Geçmişte yaşanan her darbe öncesi nasıl bir kaotik zemin oluşturulduysa şimdi de aynı akıl devrede ve önüne çıkan her şeyi iktidara karşı bir manivela olarak kullanıyor.
Bu kurgunun başında da ABD'nin olduğuna şüphe yok. En son Amerikalılar, SİHA'ların durdurulmasını bile istedi.
Ancak burada ilginç olan, 1960 darbesinden bu yana, ABD'nin Türkiye'ye yönelik kirli hesaplarıyla başta CHP olmak üzere Türkiye'deki bir kısım solun iktidar hesaplarının örtüşmesi...
Çelişkili görünse de böyle bir gerçek var. Alın DP dönemini... Menderes'in iktidardan düşürülmesini CHP kadar CIA da istedi.
Solun "Morrison Süleyman" diye suçladığı Demirel'in şapkasını alıp gitmesini sadece cuntacı generaller veya eylem yapan solcular değil onları kullanan ABD istedi.
Özal'dan Erbakan'a hepsinin "düşürülmesinde" aynı imza vardı. Ama en katmerli saldırıyı AK Parti döneminde gördük. Başkan Erdoğan'ın "One minute" çıkışı milat görülse de, CIA'nın muteber adamı Graham Fuller'e göre ABD-AK Parti gerilimi daha "milli" çizginin izlenmeye başladığı ve çözüm iradesinin devreye girdiği 2005 sonrasına denk düşüyordu.
O günlerden sonra ABD'yle ilişkiler adım adım gerildi ve ilginç ittifaklar ortaya çıktı. Başta CHP olmak üzere, anti Amerikancı görünen ulusalcılar, solcular birden yok oldu ve yerini ABD'ye ve Batı'ya "küresel dost" diyen ve "sekülerliği" öne çıkaran solcular aldı. Sonra buna İP ve HDP de eklendi.
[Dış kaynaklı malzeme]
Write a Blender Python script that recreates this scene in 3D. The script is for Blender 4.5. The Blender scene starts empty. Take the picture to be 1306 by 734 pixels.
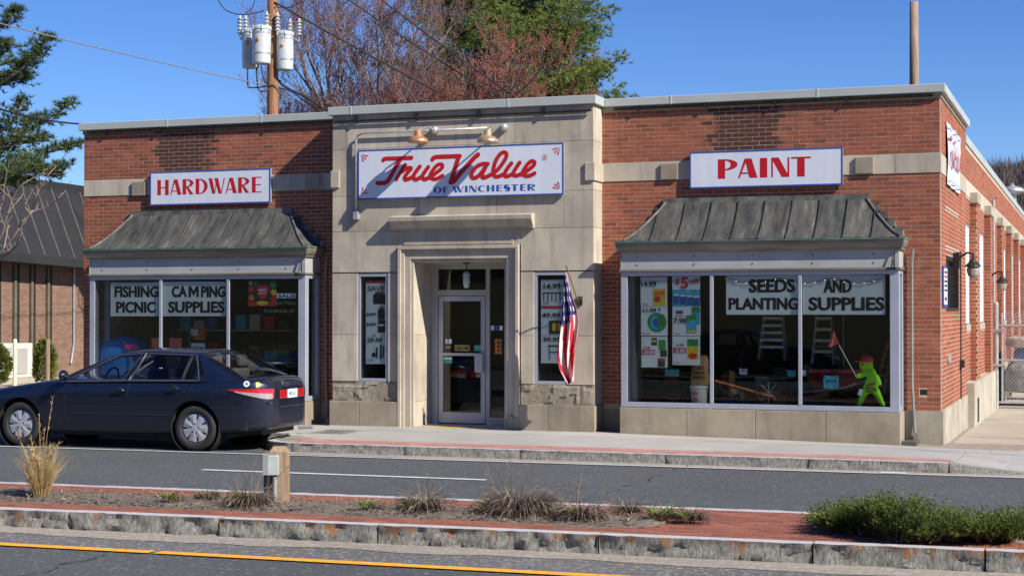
import bpy, bmesh, math, random
from mathutils import Vector, Matrix, noise
R = math.radians
random.seed(7)
scene = bpy.context.scene
COL = scene.collection

# ------------------------------------------------------------ camera, world, sun
FPX = 2049.0
CAM = Vector((2.087, -23.611, 1.95))
YAW = R(20.0); PIT = math.atan(28 / FPX)
cd = bpy.data.cameras.new('camera'); cam = bpy.data.objects.new('camera', cd); COL.objects.link(cam)
cam.location = CAM
cam.rotation_euler = (R(90) + PIT, 0, YAW)
cd.sensor_width = 36.0; cd.lens = 36.0 * FPX / 1306.0
cd.clip_start = 0.1; cd.clip_end = 4000
scene.camera = cam
SUN = Vector((1.0, -0.35, 0.82)).normalized()      # towards the sun
el = math.asin(SUN.z); az = math.atan2(SUN.x, SUN.y)
w = bpy.data.worlds.new('World'); scene.world = w; w.use_nodes = True
nt = w.node_tree; bg = nt.nodes['Background']
sky = nt.nodes.new('ShaderNodeTexSky'); sky.sky_type = 'NISHITA'; sky.sun_disc = False
sky.sun_elevation = el; sky.sun_rotation = az
sky.air_density = 1.0; sky.dust_density = 0.0; sky.ozone_density = 7.0; sky.altitude = 1500
hs = nt.nodes.new('ShaderNodeHueSaturation'); hs.inputs['Hue'].default_value = 0.512; hs.inputs['Saturation'].default_value = 1.14; hs.inputs['Value'].default_value = 1.0
nt.links.new(sky.outputs[0], hs.inputs['Color']); nt.links.new(hs.outputs[0], bg.inputs[0]); bg.inputs[1].default_value = 0.088
sl = bpy.data.lights.new('sun', 'SUN'); sl.energy = 5.0; sl.angle = R(0.55); sl.color = (1.0, 0.91, 0.78)
so = bpy.data.objects.new('sun', sl); COL.objects.link(so); so.location = (30, -20, 40)
so.rotation_euler = SUN.to_track_quat('Z', 'Y').to_euler()
scene.view_settings.view_transform = 'Standard'; scene.view_settings.look = 'None'
scene.view_settings.exposure = 0.6; scene.view_settings.gamma = 1.0
scene.cycles.max_bounces = 8; scene.cycles.transparent_max_bounces = 16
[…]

En sonunda da FETÖ...
Bu gerçeği ne yazık ki solun çok az bir kesimi gördü.
O tarihten sonra da solun siyasetçisi, sanatçısı ve medyası, ABD'yle aynı çizgide yer aldı.
Halkbank meselesinden S-400'e, Suriye'den Libya ve Karabağ'a her meselede CHP ve sol ağırlıkla ABD gibi düşündü. ABD'nin Suriye'de PKK-YPG hattını silahlandırmasına bile sessiz kalındı.
Böyle onlarca ortaklık yapıldı.
Şimdi de Türkiye'ye göçmenler üzerinden derin bir operasyon çekiliyor. İşin bir ayağında ABD varsa, diğer ayağında da CHP, sol ve "dostları" var.
Bugünlerde medya ve sosyal medya, Afgan gençlerin akın akın Türkiye'ye geldiği, dahası infial oluşması için Afgan gençlerin sahile bayrak çektiği, hatta bir Suriyelinin cinayet işlediği gibi haberlerden geçilmiyor. Kışkırtıcılıkta sınır yok.
Bu ırkçı dalgaya en son, Erdoğan ve AK Parti düşmanlığıyla öne çıkan sanatçı ve aydınlar da katıldı.
Zülfü Livaneli, Mine Kırıkkanat, Rutkay Aziz gibi nefretle meselelere bakan birçok isim bir araya gelip bildiri yayınladı. İmza attıkları bildiride, bırakın Türkiye ve dünyada yaşanan gerçekleri seslendirmeyi, tam tersi felaket tellallığı yapıldı.
Şu kışkırtıcı ve yalan tespite bakın:
"Nüfusumuzun büyük çoğunluğuna karşı, olası bir milis güç oluşturma hazırlığı olduğu..."
Böyle bir tespit, bu ülkenin kadersizliği değil de nedir? Tıpkı 60 darbesi öncesi "Öğrenciler kıyma makinesinden geçiriliyor" ya da "Karabağ'a cihatçılar gönderiliyor" diyen CHP'li Ünal Çeviköz'ün yalanı gibi...
Bildiriciler, yalan siyaset üreten siyasetçilerin etkin olduğu vesayet dönemi sanatçıları. Şunu kabul edin artık: "Vesayet" dönemi bitti. Bu yollarla iktidarı değiştiremeyeceksiniz.
Sizi çok öfkelendirdiğini biliyorum, "Bendeniz cumhuriyet elitlerinin ürünüyüm" diyen rahmetli Nur Vergin'in şu sözleri üzerinde biraz düşünün:
"2002'den sonra dedim ki 'A, ben artık vatandaşım'. Yani imtiyazlı vatandaşlıktan düz vatandaşlığa geçiş! Kabul edelim, bu statü kaybı duygusu, bazılarında son derece örseleyici olabilir."